■ **Task details**: Every line of the material is to be quoted verbatim, minus the pictures.

■ **Source data**:
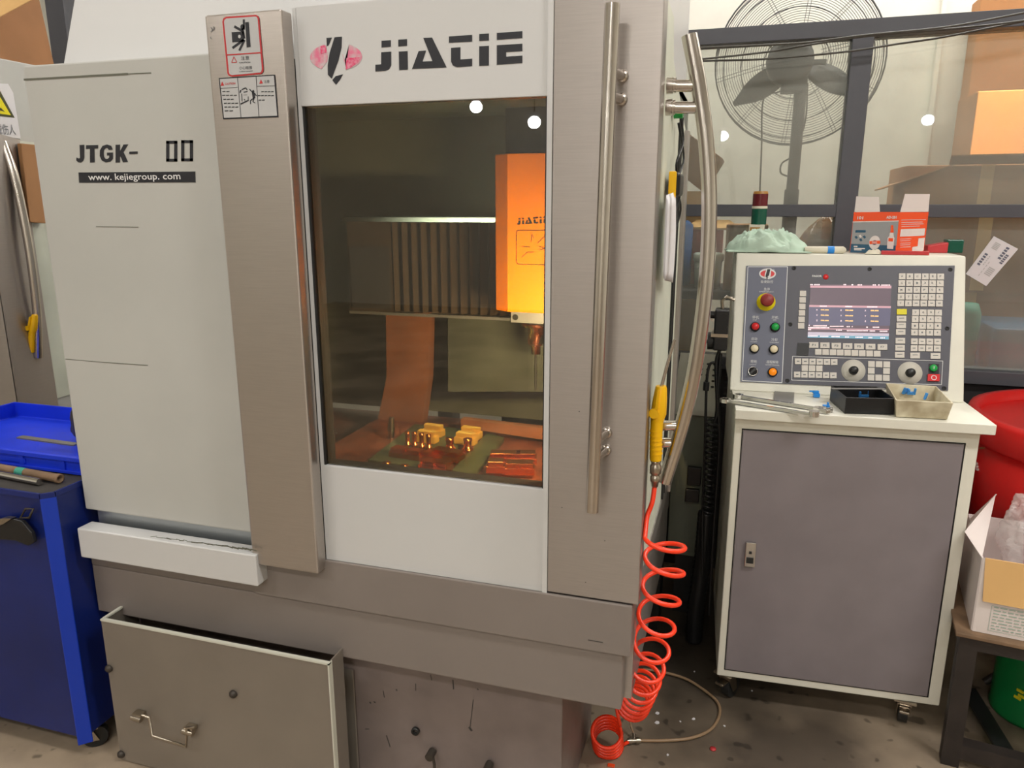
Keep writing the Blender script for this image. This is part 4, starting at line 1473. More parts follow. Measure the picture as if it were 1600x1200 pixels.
it_ = thing('storage_tub', 'stained ivory plastic tub with blue bits on the console shelf', 'tub', V((c_.x, c_.y, SH)))
part('tub_body', open_tray(MB(), botm, rim, 0.05), 'dirty_ivory', it_, bevel=0.008)
bxs = [((1050, 105), .6), ((1150, 100), .55), ((1185, 150), .3), ((1105, 125), .8), ((1070, 120), .2)]
random.seed(5)
for i, ((x, y), ro) in enumerate(bxs):
    p = atz(1120 + x / 3.636, 580 + y / 3.636, SH + 0.03)
    mx = Matrix.Translation(p) @ Matrix.Rotation(ro * 4, 4, 'Z') @ Matrix.Rotation(0.5 - ro, 4, 'X')
    mb = MB().box((-.011, -.003, -.004), (.011, .003, .004), mx).box((-.011, -.003, .004), (-.006, .003, .016), mx).box((.005, -.003, .004), (.010, .003, .012), mx)
    solo('plastic_clip', mb, 'blue_bits', 'blue plastic clip heaped in the stained ivory tub', 'clip', 'blue clips in the ivory tub')
for i, (x, y, ro) in enumerate(((835, 140, .3), (860, 128, 1.2), (800, 122, .1))):
    p = atz(1120 + x / 3.636, 580 + y / 3.636, SH + 0.022)
    mx = Matrix.Translation(p) @ Matrix.Rotation(ro, 4, 'Z')
    if i < 2:
        solo('plastic_clip', MB().box((-.014, -.003, -.004), (.014, .003, .003), mx).box((-.014, -.003, .003), (-.009, .003, .012), mx), 'blue_bits', 'blue plastic clip lying in the black tray', 'clip', 'blue clips in the black tray')
    else:
        solo('paper_slip', MB().box((-.03, -.008, 0), (.03, .008, .001), mx), 'paper', 'white paper slip lying in the black tray', 'slip')
for (x, y, lb_) in ((565, 135, 'bright blue clip standing between the grey plate and the black tray'), (620, 203, 'bright blue clip lying by the spanner jaws')):
    p = shp(x, y + 12)
    mx = Matrix.Translation(p) @ Matrix.Rotation(.2, 4, 'Z')
    mb = MB().box((-.009, -.006, 0), (.009, .006, .012), mx).box((-.012 if x < 600 else .002, -.004, .012), (.006, .004, .02), mx)
    if x < 600:
        mb.box((-.022, -.003, .016), (-.010, .003, .02), mx)
    solo('blue_clip', mb, 'blue_clip', lb_, 'clip', bevel=0.001)
gp = [shp(*p) for p in ((322, 180), (436, 192), (441, 115), (328, 106))]
solo('metal_plate', MB().prism(gp, (0, 0, 0.003)), 'grey_plate', 'flat grey metal plate lying on the console shelf behind the spanners', 'plate', bevel=0.0006)


def spanner(p, q, wd, th, label, jaw):
    d = (q - p)
    ln = d.length
    ang = math.atan2(d.y, d.x)
    mx = Matrix.Translation(p) @ Matrix.Rotation(ang, 4, 'Z')
    t = thing('spanner', label, 'spanner', p, 'spanners on the console shelf')
    part('shaft', MB().hexa([mx @ V(q_) for q_ in ((0.012, -wd / 2, .002), (ln, -wd / 2 * .8, .002), (ln, wd / 2 * .8, .002), (0.012, wd / 2, .002), (0.012, -wd / 2 * .7, th), (ln, -wd / 2 * .5, th), (ln, wd / 2 * .5, th), (0.012, wd / 2 * .7, th))]), 'chrome', t, bevel=0.0008)
    ring = MB()
    n = 20
    pts = []
    for (r, z) in ((.0085, 0), (.0155, 0), (.0155, th + .002), (.0085, th + .002)):
        pts += [mx @ V((r * math.cos(i * 2 * math.pi / n), r * math.sin(i * 2 * math.pi / n), z)) for i in range(n)]
    ring.add(pts, [(k * n + i, ((k + 1) % 4) * n + i, ((k + 1) % 4) * n + (i + 1) % n, k * n + (i + 1) % n) for k in range(4) for i in range(n)])
    part('ring_end', ring, 'chrome', t)
    if jaw:
        out = [(ln - .014, -.008), (ln + .004, -.018), (ln + .026, -.020), (ln + .034, -.011), (ln + .014, -.008), (ln + .010, 0), (ln + .016, .008), (ln + .036, .008), (ln + .031, .019), (ln + .006, .019), (ln - .014, .008)]
        part('open_jaw', MB().prism([mx @ V((x, y, 0)) for x, y in out], (0, 0, th + .001)), 'chrome', t, bevel=0.0006)
    else:
        part('socket_head', MB().cyl(mx @ V((ln, 0, 0)), mx @ V((ln, 0, th + .006)), .014, n=16), 'chrome', t)
    return t


spanner(shp(120, 152), shp(580, 226), .017, .010, 'chrome combination spanner with an open jaw on the console shelf', True)
spanner(shp(48, 176), shp(552, 256), .015, .009, 'chrome ratchet spanner beside the open-jaw spanner', False)

# ---------------- handwheel pendant hung on the console and its cable
HY = 0.28
hp = onl(1121, 512, HY)
hw = thing('handwheel_pendant', 'black handwheel pendant hanging on the side of the console', 'pendant', hp - V((0, 0, 0.09)))
hp.x = L(-0.045, HY, 0).x
zz = lambda v: onl(1121, v, HY).z
mxh = Matrix.Translation(V((hp.x, hp.y, 0)))
part('pendant_body', MB().box((-0.022, -0.035, zz(545)), (0.022, 0.035, zz(482)), mxh), 'black', hw, bevel=0.005)
part('hook', MB().tube([(hp.x, hp.y, zz(482)), (hp.x - 0.004, hp.y, zz(470)), (hp.x + 0.01, hp.y, zz(463)), (hp.x + 0.035, hp.y, zz(468))], 0.005), 'nickel', hw)
part('hand_dial', MB().cyl((hp.x - 0.022, hp.y, zz(533)), (hp.x - 0.040, hp.y, zz(533)), 0.028, n=24).cyl((hp.x - 0.040, hp.y - 0.015, zz(533)), (hp.x - 0.055, hp.y - 0.015, zz(533)), 0.006), 'dark', hw, bevel=0.001)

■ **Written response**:
Keep writing the Blender script for this image. This is part 4, starting at line 1473. More parts follow. Measure the picture as if it were 1600x1200 pixels.
it_ = thing('storage_tub', 'stained ivory plastic tub with blue bits on the console shelf', 'tub', V((c_.x, c_.y, SH)))
part('tub_body', open_tray(MB(), botm, rim, 0.05), 'dirty_ivory', it_, bevel=0.008)
bxs = [((1050, 105), .6), ((1150, 100), .55), ((1185, 150), .3), ((1105, 125), .8), ((1070, 120), .2)]
random.seed(5)
for i, ((x, y), ro) in enumerate(bxs):
    p = atz(1120 + x / 3.636, 580 + y / 3.636, SH + 0.03)
    mx = Matrix.Translation(p) @ Matrix.Rotation(ro * 4, 4, 'Z') @ Matrix.Rotation(0.5 - ro, 4, 'X')
    mb = MB().box((-.011, -.003, -.004), (.011, .003, .004), mx).box((-.011, -.003, .004), (-.006, .003, .016), mx).box((.005, -.003, .004), (.010, .003, .012), mx)
    solo('plastic_clip', mb, 'blue_bits', 'blue plastic clip heaped in the stained ivory tub', 'clip', 'blue clips in the ivory tub')
for i, (x, y, ro) in enumerate(((835, 140, .3), (860, 128, 1.2), (800, 122, .1))):
    p = atz(1120 + x / 3.636, 580 + y / 3.636, SH + 0.022)
    mx = Matrix.Translation(p) @ Matrix.Rotation(ro, 4, 'Z')
    if i < 2:
        solo('plastic_clip', MB().box((-.014, -.003, -.004), (.014, .003, .003), mx).box((-.014, -.003, .003), (-.009, .003, .012), mx), 'blue_bits', 'blue plastic clip lying in the black tray', 'clip', 'blue clips in the black tray')
    else:
        solo('paper_slip', MB().box((-.03, -.008, 0), (.03, .008, .001), mx), 'paper', 'white paper slip lying in the black tray', 'slip')
for (x, y, lb_) in ((565, 135, 'bright blue clip standing between the grey plate and the black tray'), (620, 203, 'bright blue clip lying by the spanner jaws')):
    p = shp(x, y + 12)
    mx = Matrix.Translation(p) @ Matrix.Rotation(.2, 4, 'Z')
    mb = MB().box((-.009, -.006, 0), (.009, .006, .012), mx).box((-.012 if x < 600 else .002, -.004, .012), (.006, .004, .02), mx)
    if x < 600:
        mb.box((-.022, -.003, .016), (-.010, .003, .02), mx)
    solo('blue_clip', mb, 'blue_clip', lb_, 'clip', bevel=0.001)
gp = [shp(*p) for p in ((322, 180), (436, 192), (441, 115), (328, 106))]
solo('metal_plate', MB().prism(gp, (0, 0, 0.003)), 'grey_plate', 'flat grey metal plate lying on the console shelf behind the spanners', 'plate', bevel=0.0006)


def spanner(p, q, wd, th, label, jaw):
    d = (q - p)
    ln = d.length
    ang = math.atan2(d.y, d.x)
    mx = Matrix.Translation(p) @ Matrix.Rotation(ang, 4, 'Z')
    t = thing('spanner', label, 'spanner', p, 'spanners on the console shelf')
    part('shaft', MB().hexa([mx @ V(q_) for q_ in ((0.012, -wd / 2, .002), (ln, -wd / 2 * .8, .002), (ln, wd / 2 * .8, .002), (0.012, wd / 2, .002), (0.012, -wd / 2 * .7, th), (ln, -wd / 2 * .5, th), (ln, wd / 2 * .5, th), (0.012, wd / 2 * .7, th))]), 'chrome', t, bevel=0.0008)
    ring = MB()
    n = 20
    pts = []
    for (r, z) in ((.0085, 0), (.0155, 0), (.0155, th + .002), (.0085, th + .002)):
        pts += [mx @ V((r * math.cos(i * 2 * math.pi / n), r * math.sin(i * 2 * math.pi / n), z)) for i in range(n)]
    ring.add(pts, [(k * n + i, ((k + 1) % 4) * n + i, ((k + 1) % 4) * n + (i + 1) % n, k * n + (i + 1) % n) for k in range(4) for i in range(n)])
    part('ring_end', ring, 'chrome', t)
    if jaw:
        out = [(ln - .014, -.008), (ln + .004, -.018), (ln + .026, -.020), (ln + .034, -.011), (ln + .014, -.008), (ln + .010, 0), (ln + .016, .008), (ln + .036, .008), (ln + .031, .019), (ln + .006, .019), (ln - .014, .008)]
        part('open_jaw', MB().prism([mx @ V((x, y, 0)) for x, y in out], (0, 0, th + .001)), 'chrome', t, bevel=0.0006)
    else:
        part('socket_head', MB().cyl(mx @ V((ln, 0, 0)), mx @ V((ln, 0, th + .006)), .014, n=16), 'chrome', t)
    return t


spanner(shp(120, 152), shp(580, 226), .017, .010, 'chrome combination spanner with an open jaw on the console shelf', True)
spanner(shp(48, 176), shp(552, 256), .015, .009, 'chrome ratchet spanner beside the open-jaw spanner', False)

# ---------------- handwheel pendant hung on the console and its cable
HY = 0.28
hp = onl(1121, 512, HY)
hw = thing('handwheel_pendant', 'black handwheel pendant hanging on the side of the console', 'pendant', hp - V((0, 0, 0.09)))
hp.x = L(-0.045, HY, 0).x
zz = lambda v: onl(1121, v, HY).z
mxh = Matrix.Translation(V((hp.x, hp.y, 0)))
part('pendant_body', MB().box((-0.022, -0.035, zz(545)), (0.022, 0.035, zz(482)), mxh), 'black', hw, bevel=0.005)
part('hook', MB().tube([(hp.x, hp.y, zz(482)), (hp.x - 0.004, hp.y, zz(470)), (hp.x + 0.01, hp.y, zz(463)), (hp.x + 0.035, hp.y, zz(468))], 0.005), 'nickel', hw)
part('hand_dial', MB().cyl((hp.x - 0.022, hp.y, zz(533)), (hp.x - 0.040, hp.y, zz(533)), 0.028, n=24).cyl((hp.x - 0.040, hp.y - 0.015, zz(533)), (hp.x - 0.055, hp.y - 0.015, zz(533)), 0.006), 'dark', hw, bevel=0.001)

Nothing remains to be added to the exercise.